The price for these historical luxury apartments range from 83,000 rubles (approx. $916) per night. And the cheapest hotel room will set you back 14,000 rubles (approx. $155) per night.

  1. Hotel Astoria, St. Petersburg, Bolshaya Morskaya Street, 39

This hotel with a view of Saint Isaac's Cathedral appeared in the center of St. Petersburg in 1912. An interesting fact: the graduates of the first female technical university in Russia participated in its construction.

This hotel became not just a place for famous guests to meet but also a movie set. You can see this hotel in movies ‘Unbelievable Adventures of Italians in Russia’ and ‘Melodies of a White Night.’ The hotel is also mentioned in Mikhail Bulgakov’s novel ‘The Master and Margarita.’ By the way, the author himself once was a guest at this hotel and preferred the 4th floor. Alexander Vertinsky, Sergei Diaghilev, Maxim Gorky, Herbert Wells, Grigory Rasputin were also among its famous guests.

Winter Garden Restaurant, The Astoria Hotel, St. Petersburg, Russia.

Currently, a night in the cheapest hotel room costs 22,000 rubles (approx. $242), while you can book the most expensive suite with a view of Mariinsky Palace for 87,000 rubles (approx. $957).

  1. Angleterre Hotel, St. Petersburg, Malaya Morskaya Street, 24

This 19th-century hotel became incredibly famous, first of all, because of the death of poet Sergei Yesenin. In December 1925, he hanged himself in Suite 5. Some still debate if the poet really committed suicide or he was murdered. At the end of the 1980s, Angleterre Hotel was demolished and rebuilt, due to the building’s critical condition. But, the historical look of the facade was preserved.

However, before the tragic events of 1925, the hotel was also popular.
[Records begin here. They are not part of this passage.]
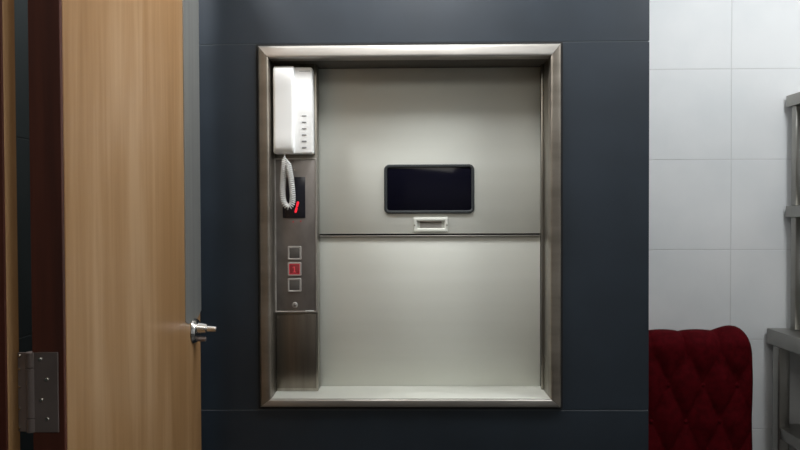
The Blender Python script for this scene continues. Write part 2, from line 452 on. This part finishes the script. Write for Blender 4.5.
# push buttons
for i, py in enumerate((253, 269, 285)):
    c = at(294.6, py, YP); b = new()
    rring(b, c.x, c.z, .034, .034, .003, .0042, YP - .0001, YP - .0032, .0007)
    fr = obj('call_button', b, 'button_steel', pan, label='red-lit call button marked 1' if i == 1 else None)
    b = new(); rprism(b, c.x, c.z, .0254, .0254, .0015, YP - .0002, YP - .0024, .0005)
    obj('button_cap', b, 'button_red' if i == 1 else 'button_face', fr)
    if i == 1:
        b = new(); box(b, c.x - .0011, c.x + .0011, YP - .0032, YP - .0022, c.z - .007, c.z + .006)
        bar(b, (c.x - .0042, c.z + .003), (c.x - .0006, c.z + .0058), .0018, YP - .0024)
        box(b, c.x - .004, c.x + .004, YP - .0032, YP - .0022, c.z - .0084, c.z - .0066)
        obj('numeral', b, 'numeral', fr)
        b = new(); rring(b, c.x, c.z, .0264, .0264, .002, .0016, YP - .0022, YP - .0036, .0004); obj('lit_ring', b, 'led_dim', fr)
# key switch
c = at(295, 305, YP)
b = new(); cyl(b, (c.x, YP - .0001, c.z), (c.x, YP - .003, c.z), .0075, .0068, 24, .0006); ks = obj('key_switch', b, 'button_steel', pan)
b = new(); cyl(b, (c.x, YP - .0029, c.z), (c.x, YP - .006, c.z), .0034, .003, 16, .0005); obj('lock_core', b, 'chrome', ks)
c = at(294.6, 170, YP - .001); b = new(); cyl(b, (c.x, YP - .0001, c.z - .0), (c.x, YP - .0012, c.z), .0018, .0014, 12); obj('screw', b, 'screw', pan)
c = at(310, 311, YP - .001); b = new(); box(b, c.x - .012, c.x + .010, YP - .0022, YP - .0001, c.z - .001, c.z + .0012, .0005); obj('film_fold', b, 'clear_film', pan)

# ------------------------------------------------------------------ intercom phone
YI = -.002                       # front of handset
ph0, ph1 = ax(273.5, .015), ax(313, .015)
pzt, pzb = az(67, .015, 290), az(153.5, .015, 290)
ph = thing('intercom_phone', 'white wall intercom telephone hanging above the lift control panel', 'telephone', ((ph0 + ph1) / 2, YC - .004, pzb))
b = new()
yb, yf = YC - .0035, .016
loft(b, [[(x, y, z) for x, z in rr_loop((ph0 + ph1) / 2, (pzt + pzb) / 2, ph1 - ph0 - 2 * i, pzt - pzb - 2 * i, max(.005 - i, .001), 5)]
         for y, i in ((yb, .001), (yf + .02, .0002), (yf + .004, 0), (yf + .001, .001), (yf, .0032))])
base = obj('phone_base', b, 'white_plastic', ph)
# handset on the left half: earpiece and mouthpiece bulge, waist between
hx0_, hx1_ = ax(274, .006), ax(294.6, .006)
hzt_, hzb_ = pzt + .001, pzb - .0006
b = new(); rows_ = []
n = 28
for i in range(n + 1):
    t = i / n; z = hzb_ + (hzt_ - hzb_) * t
    endf = min(1, math.sqrt(max(0, 1 - (abs(t - .5) * 2) ** 14)) + .02)
    bulge = max(math.exp(-((t - .86) / .13) ** 2), math.exp(-((t - .13) / .13) ** 2))
    dep = .013 + .003 * bulge
    hw = (hx1_ - hx0_) / 2 * (.94 + .06 * endf)
    cx = (hx0_ + hx1_) / 2; row = []
    y0 = yf - .0002; yt = y0 - dep * (.35 + .65 * endf)
    for x, y in rr_loop(0, 0, hw * 2, 1, .0, 1): pass
    m_ = 6; rr_ = .0065 * endf + .0006
    row += [(cx - hw, y0, z)]
    for k in range(m_ + 1):
        a = R(180 - 90 * k / m_); row.append((cx - hw + rr_ + rr_ * math.cos(a), yt + rr_ - rr_ * math.sin(a), z))
    for k in range(m_ + 1):
        a = R(90 - 90 * k / m_); row.append((cx + hw - rr_ + rr_ * math.cos(a), yt + rr_ - rr_ * math.sin(a), z))
    row += [(cx + hw, y0, z)]
    rows_.append(row)
loft(b, rows_); hs = obj('handset', b, 'white_plastic', ph, smooth=60)
for i, py in enumerate((115.8, 122.2, 128.6, 135, 141.3, 147.6)):
    c = at(304.3, py, yf); b = new()
    box(b, c.x - .0055, c.x + .0055, yf - .0012, yf + .0004, c.z - (.0009 + .0002 * i), c.z + (.0009 + .0002 * i), .0003, 1)
    obj('call_key', b, 'grey_mark', base)
b = new()
xx = ax(300, yf); c = at(300, 71.2, yf)
for k in range(9):
    w_ = .0016 + .0006 * ((k * 7) % 3)
    box(b, xx, xx + w_, yf - .0004, yf + .0002, c.z - .0011, c.z + .0011); xx += w_ + .0008
obj('nameplate', b, 'pale_mark', base, label='tiny illegible grey marking')
# coiled cord
pc = [(284.6, 151.5), (284.6, 157), (284.0, 166), (283.2, 178), (282.6, 190), (283.0, 198), (285.2, 204.5), (288.8, 207.0), (292.0, 203.5), (292.6, 196), (291.8, 186), (290.4, 175), (288.6, 165), (287.0, 159.5)]
ys = [.012, .012, .013, .016, .018, .018, .019, .020, .019, .016, .012, .008, .006, .008]
ctl = [at(px, py, y) for (px, py), y in zip(pc, ys)]
def cr(ps, nper):
    out = []
    q = [ps[0]] + ps + [ps[-1]]
    for i in range(1, len(q) - 2):
        for k in range(nper):
            t = k / nper; p0, p1, p2, p3 = q[i - 1], q[i], q[i + 1], q[i + 2]
            out.append(.5 * ((2 * p1) + (p2 - p0) * t + (2 * p0 - 5 * p1 + 4 * p2 - p3) * t * t + (3 * p1 - p0 - 3 * p2 + p3) * t ** 3))
    out.append(ps[-1]); return out
path = cr(ctl, 40)
cum = [0]
for a_, b_ in zip(path, path[1:]): cum.append(cum[-1] + (b_ - a_).length)
tot = cum[-1]; pitch = .0046; turns = tot / pitch; seg = 14; hel = []
def samp(s):
    import bisect
    i = min(max(bisect.bisect_right(cum, s) - 1, 0), len(path) - 2); f = (s - cum[i]) / max(cum[i + 1] - cum[i], 1e-9)
    return path[i].lerp(path[i + 1], f), (path[i + 1] - path[i]).normalized()
for i in range(int(turns * seg) + 1):
    s = i / (turns * seg) * tot; p, t = samp(s)
    w = Vector((0, 1, 0)); w = (w - t * w.dot(t)).normalized(); u = t.cross(w)
    e0 = min(1, max(0, (s - .012) / .01)); e1 = min(1, max(0, (tot - s - .004) / .01)); rr_ = .0052 * min(e0, e1) * 1.1 + .0003
    a = 2 * math.pi * i / seg; hel.append(p + (u * math.cos(a) + w * math.sin(a)) * rr_)
b = new(); tube(b, hel, .00165, 6); obj('coiled_cord', b, 'white_cord', ph, smooth=80)

# ------------------------------------------------------------------ red tufted chair
cx1 = ax(756, .40, 400); cx0 = SX1 + .012; CW = cx1 - cx0
chz = az(332, .40, 700)
ch = thing('tufted_chair', 'dark red button-tufted velvet chair with rolled top beside the dark shaft', 'chair', ((cx0 + cx1) / 2, .28, 0))
p = .104 / 2; q = .112
xp = ax(720, .40, 350); zr1 = az(385, .40, 700)
z0c, z1c = .42, chz
YB1 = .50; YF1 = .40
def hfun(x, z):
    a = (xp - x) / p; bb = (z - zr1) / q + 1
    dia = abs(math.sin(math.pi * (a + bb) / 2)) * abs(math.sin(math.pi * (a - bb) / 2))
    dia = dia ** .62
    ver = abs(math.sin(math.pi * a / 2)) ** .5
    t = min(1, max(0, (z - (zr1 + .03)) / .09)); t = t * t * (3 - 2 * t)
    edge = min(1, (cx1 - x) / .03, (x - cx0) / .03)
    from mathutils import noise as mn
    wob = mn.noise(Vector((x * 22, z * 22, 0))) * .0035
    return ((1 - t) * (dia * .016 + wob) + t * (ver * .017 + wob * .5)) * (0.15 + .85 * max(edge, 0))
b = new(); NX = 96; NZ = 120; grid = []
def topz(x):
    a = (xp - x) / p
    sc_ = abs(math.sin(math.pi * a / 2)) ** .5
    last = math.exp(-((x - (cx1 - .055)) / .04) ** 2) * .012
    r = .045; d = max(0, r - (cx1 - x)); d2 = max(0, r - (x - cx0)); d = max(d, d2)
    return chz - .008 + .008 * sc_ + last - (r - math.sqrt(max(r * r - d * d, 0)))
rad = .05
for i in range(NX + 1):
    x = cx0 + CW * i / NX; col = []; tz = topz(x)
    e = min(cx1 - x, x - cx0); rs = .03; rnd = rs - math.sqrt(max(rs * rs - max(0, rs - e) ** 2, 0))
    # front up, over the rolled top, down the back
    for j in range(NZ + 1):
        z = z0c + (tz - rad - z0c) * j / NZ
        roll = 0
        col.append(Vector((x, YF1 + rnd - hfun(x, z) - roll, z)))
    th_ = (YB1 - YF1)
    for k in range(1, 16):
        a = math.pi * k / 16
        cyy = (YF1 + YB1) / 2; ry = th_ / 2
        y = cyy - ry * math.cos(a) + rnd * math.cos(a) - hfun(x, tz - rad) * (math.cos(a / 2) ** 2)
        col.append(Vector((x, y, tz - rad + rad * math.sin(a))))
    for j in range(0, 13):
        z = (tz - rad) - (tz - rad - z0c) * j / 12; col.append(Vector((x, YB1 - rnd, z)))
    grid.append([b.verts.new(v) for v in col])
nn = len(grid[0])
for i in range(NX):
    for j in range(nn - 1): b.faces.new((grid[i][j], grid[i + 1][j], grid[i + 1][j + 1], grid[i][j + 1]))
    b.faces.new((grid[i][nn - 1], grid[i + 1][nn - 1], grid[i + 1][0], grid[i][0]))
b.faces.new(grid[0]); b.faces.new(list(reversed(grid[-1])))
bmesh.ops.recalc_face_normals(b, faces=b.faces)
back = obj('backrest', b, 'velvet', ch, smooth=70)
# buttons at the nodes of the diamond pattern
for r_ in range(-3, 1):
    for c_ in range(-2, 10):
        x = xp - c_ * p; z = zr1 + r_ * q
        if (c_ + r_ + 1) % 2: continue
        if x < cx0 + .02 or x > cx1 - .02 or z < z0c + .08: continue
        bb = new(); bmesh.ops.create_uvsphere(bb, u_segments=14, v_segments=8, radius=.007)
        for v in bb.verts: v.co = Vector((v.co.x + x, v.co.y * .5 + YF1 - .001, v.co.z + z))
        obj('tufting_button', bb, 'velvet', back)
b = new(); box(b, cx0 + .004, cx1 - .004, -.06, YF1 - .03, .36, .48, .035, 4); obj('seat', b, 'velvet', ch)
b = new(); box(b, cx0 + .012, cx1 - .012, -.045, .49, .31, .358, .006, 2); obj('seat_rail', b, 'chair_wood', ch)
for sx in (0, 1):
    for sy in (0, 1):
        X = (cx0 + .035) if sx == 0 else (cx1 - .035); Y = -.02 if sy == 0 else .465
        b = new(); loft(b, [[(X + a * s, Y + c * s + (0.02 * k if sy else 0), z) for a, c in ((-1, -1), (1, -1), (1, 1), (-1, 1))] for z, s, k in ((0, .013, 1), (.309, .021, 0))])
        obj('leg', b, 'chair_wood', ch)

# ------------------------------------------------------------------ steel workbench with overshelves
YE = .565                         # far end, just off the white wall
bx = ax(766.5, YE, 330); bt = az(328, YE, 766); bb_ = bt - .05
be = -.55; bxr = 1.95
wk = thing('steel_workbench', 'stainless steel workbench with two raised shelves at the right edge', 'workbench', ((bx + bxr) / 2, (YE + be) / 2, 0))
def sl(name, x0, x1, y0, y1, z0, z1, bev=.002, m='bench_steel', lab=None):
    b = new(); box(b, x0, x1, y0, y1, z0, z1, bev, 2); return obj(name, b, m, wk, label=lab)
sl('worktop', bx, bxr, be, YE, bb_, bt, .003)
lx0 = ax(776.5, YE - .06, 390); 
for X in (lx0, bxr - .06):
    for Y in (YE - .055, be + .04):
        b = new(); box(b, X, X + .036, Y - .018, Y + .018, 0, bb_ - .0005, .005, 3); obj('leg', b, 'bench_steel', wk)
us = az(431, YE - .1, 790)
sl('lower_shelf', lx0 + .004, bxr - .03, be + .03, YE - .03, us - .035, us)
ox = ax(786, YE, 100)
for pyt, pyb in ((96, 107.5), (206, 217)):
    zt, zb2 = az(pyt, YE, 786), az(pyb, YE, 786)
    sl('raised_shelf', ox, ox + .32, be + .05, YE, zb2, zt)
s1t = az(96, YE, 786); s1b = az(107.5, YE, 786); s2t = az(206, YE, 786); s2b = az(217, YE, 786)
px_ = ax(793.5, YE - .03, 150)
for X in (px_, ox + .27):
    for Y in (YE - .03, be + .09):
        for za_, zb3 in ((s2t, s1b), (bt, s2b)):
            b = new(); box(b, X, X + .026, Y - .013, Y + .013, za_ + .0004, zb3 - .0004, .003, 2); obj('shelf_post', b, 'bench_steel', wk)

# ------------------------------------------------------------------ light
def area(name, loc, sx, sy, power, col=(1, .97, .93), rot=(0, 0, 0), spread=180):
    l = bpy.data.lights.new(name, 'AREA'); l.shape = 'RECTANGLE'; l.size = sx; l.size_y = sy; l.energy = power; l.color = col; l.spread = R(spread)
    o = bpy.data.objects.new(name, l); C.objects.link(o); o.location = loc; o.rotation_euler = rot; return o
def bulb(loc, rad, power, col):
    l = bpy.data.lights.new('ceiling_bulb', 'POINT'); l.shadow_soft_size = rad; l.energy = power; l.color = col
    o = bpy.data.objects.new('ceiling_bulb', l); C.objects.link(o); o.location = loc; return o
bulb((.08, -.36, 2.28), .13, 24, (.97, .985, 1))
bulb((1.12, -.40, 2.26), .16, 30, (.95, .98, 1))
area('added_fill', (.0, -1.9, ZC - .02), .9, .9, 10, (1, .97, .90))  # unseen fill behind the camera, added for reflections in the steel
area('added_fill', (-.68, -.35, ZC - .02), .12, .12, 14, (1, 1, 1))  # small unseen light added to brighten the pocket behind the open door
w = bpy.data.worlds.new('world'); sc.world = w; w.use_nodes = True
w.node_tree.nodes['Background'].inputs['Color'].default_value = (0, 0, 0, 1)
vs = sc.view_settings
sc.display_settings.display_device = 'sRGB'
vs.view_transform = 'Standard'; vs.look = 'None'; vs.gamma = 1; vs.exposure = 0; vs.use_curve_mapping = False
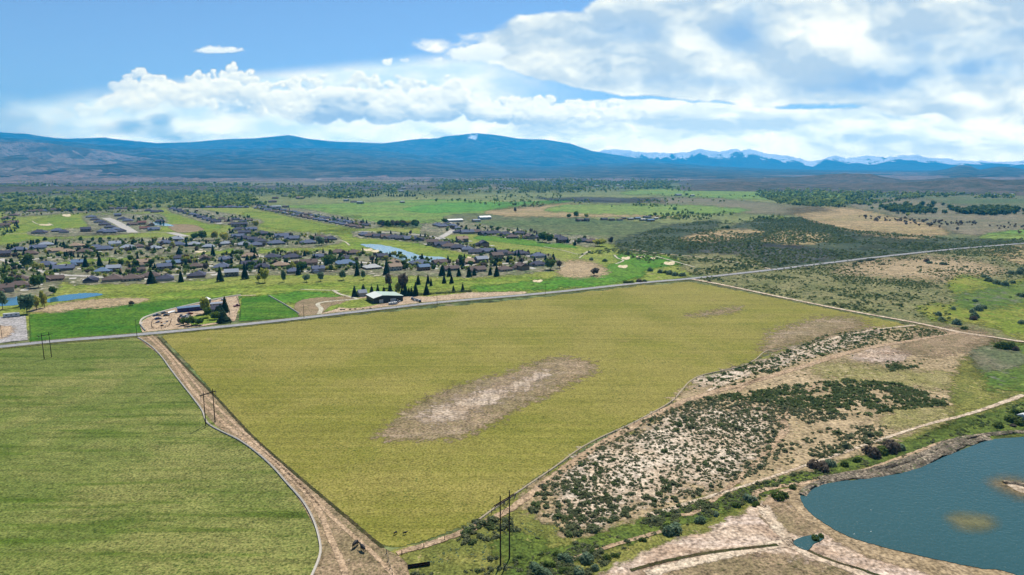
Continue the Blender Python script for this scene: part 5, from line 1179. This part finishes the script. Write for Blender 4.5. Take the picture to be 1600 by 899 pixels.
def upole(x, y, h, label):
    e = empty('utility_pole', P(x, y), A0+.5*math.pi); tag(e, label, 'utility pole', 'single poles along the county road')
    q = MB(); q.tube((0,0,-.2), (0,0,h), .17, .11, 8); q.build('pole', woodM, e)
    q = MB(); q.box(-1.2, 1.2, .12, .22, h-.7, h-.56); q.build('crossarm', woodM, e)
    for xx in (-1.05, -.4, .4, 1.05):
        q = MB(); q.tube((xx, .17, h-.56), (xx, .17, h-.34), .06, .05, 6); q.build('insulator', insM, e)
for x, y, h, l in [(214,527,12,'single utility pole at the corner where the dirt track meets the road'), (360,507,11,'utility pole by the road in front of the farm yard conifer'), (475,498,11,'utility pole by the road at the dirt drive entrance'), (683,476,11,'utility pole by the road right of the parked cars'), (852,461,10,'utility pole on the golf side of the road below the bunkers'), (3,529,9,'short pole standing on the gravel lot at the far left')]: upole(x, y, h, l)

# ------------------------------------------------------------------ ditches with concrete lining, fence posts
concM = simple('ditch_concrete', K(206,198,184), .8, .2, var=.12, scale=1.5)
railM = simple('pale_earth_lining', K(196,180,150), .9, .1, var=.15, scale=1.0)
def channel(pts, w, label, h=.35, m=None):
    o = ribbon('irrigation_ditch', pts, w, m or concM, 7, n=8, step=3, prof=[(-1,-.02),(-.8,h),(-.55,h),(-.25,.06),(.25,.06),(.55,h),(.8,h),(1,-.02)], kind=None)
    if 'kind' in o: del o['kind']
    tag(o, label, 'irrigation ditch')
channel([(215,528),(235,541),(252,558),(268,580),(285,602),(303,625),(316,643),(324,662),(345,675),(372,688),(398,706),(425,730),(448,756),(474,786),(490,815),(499,845),(500,868),(488,899),(470,935)], .72, 'white concrete irrigation ditch along the left edge of the dirt track')
channel([(742,818),(790,783),(830,756),(868,730),(905,703),(940,684),(985,664),(1030,640),(1052,626),(1066,610),(1078,597),(1095,588),(1120,582),(1160,573),(1180,563),(1196,550),(1220,546)], .6, 'thin pale concrete ditch along the curved right edge of the hay field', .25, railM)
channel([(218,508),(222,500),(235,494),(262,486),(300,477),(345,467),(376,462)], .9, 'white rail line curving along the top of the farm yard', .9)
channel([(222,506),(220,509),(227,518)], .9, 'short white rail at the left tip of the farm yard', .9)
channel([(420,463),(445,477),(467,491)], .8, 'pale fence line down the right side of the small green paddock', .7)
postM = simple('fence_post', K(92,76,60), .9, .1)
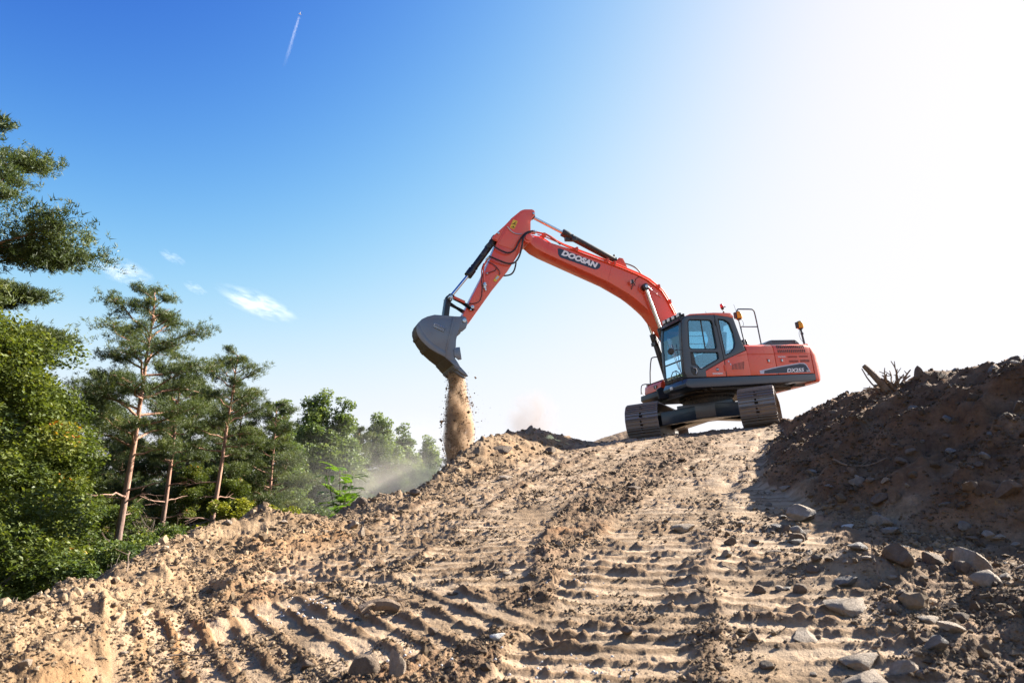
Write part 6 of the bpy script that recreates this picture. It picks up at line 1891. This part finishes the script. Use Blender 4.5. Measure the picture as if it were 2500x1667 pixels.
def build_trail():
    D = 2600.0
    def P(u, v): return Vector((u, 1.0, v)).normalized() * D + cam.location
    a, b = P(-0.3647, 0.8214), P(-0.384, 0.7147)
    tr = empty("vapour_trail", a)
    tag(tr, "thin white vapour trail high in the blue sky", "vapour trail")
    ax = (b - a); L = ax.length; ax.normalize()
    side = ax.cross(Vector((0, 1, 0))).normalized()
    for s in (-1, 1):
        m, nt, o = mat_new("vapour")
        tc = N(nt, "ShaderNodeTexCoord")
        sep = N(nt, "ShaderNodeSeparateXYZ"); nt.links.new(tc.outputs["Object"], sep.inputs[0])
        mr = N(nt, "ShaderNodeMapRange", interpolation_type='SMOOTHSTEP'); mr.inputs[1].default_value = 0; mr.inputs[2].default_value = L; mr.inputs[3].default_value = 0.011; mr.inputs[4].default_value = 0.0
        nt.links.new(sep.outputs[2], mr.inputs[0])
        v = N(nt, "ShaderNodeVolumePrincipled"); v.inputs["Color"].default_value = (1, 1, 1, 1); v.inputs["Anisotropy"].default_value = 0.4
        nt.links.new(mr.outputs[0], v.inputs["Density"]); nt.links.new(v.outputs[0], o.inputs["Volume"])
        me = MB().cyl((s * 5.5, 0, 0), (s * 7.0, 0, L), 3.2, 12, 6.0).mesh("vapour_line", m)
        q = link("vapour_line", me, tr)
        q.rotation_euler = (b - a).to_track_quat('Z', 'X').to_euler()
    pl = empty("airplane", tuple(a - ax * 12))
    pl.scale = (0.22, 0.22, 0.22)
    tag(pl, "tiny airplane at the tip of the vapour trail", "airplane")
    pl.rotation_euler = (a - b).to_track_quat('Z', 'Y').to_euler()
    MB().cyl((0, 0, -22), (0, 0, 22), 2.6, 12).build("fuselage", M_WHITE, pl)
    w = MB(); w.add([(-24, -0.4, -12), (0, -0.6, 6), (24, -0.4, -12), (24, 0.4, -14), (0, 0.6, -4), (-24, 0.4, -14)], [(0, 1, 2), (5, 4, 3), (0, 3, 2)][:0] + [(0, 1, 4, 5), (1, 2, 3, 4), (0, 5, 3, 2), (0, 2, 1), (5, 4, 3)])
    w.build("wing", M_WHITE, pl)
build_trail()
Writers Anton Chekhov and Alexander Kuprin, poets Andrei Bely and Osip Mandelstam, dancer Isadora Duncan – by the way, one of Yesenin’s wives – all stayed there.

One night in a standard room will cost you from 13,000 rubles (approx. $143), while a suite with a view of St. Isaac’s Cathedral will set you back 66,000 rubles (approx. $728).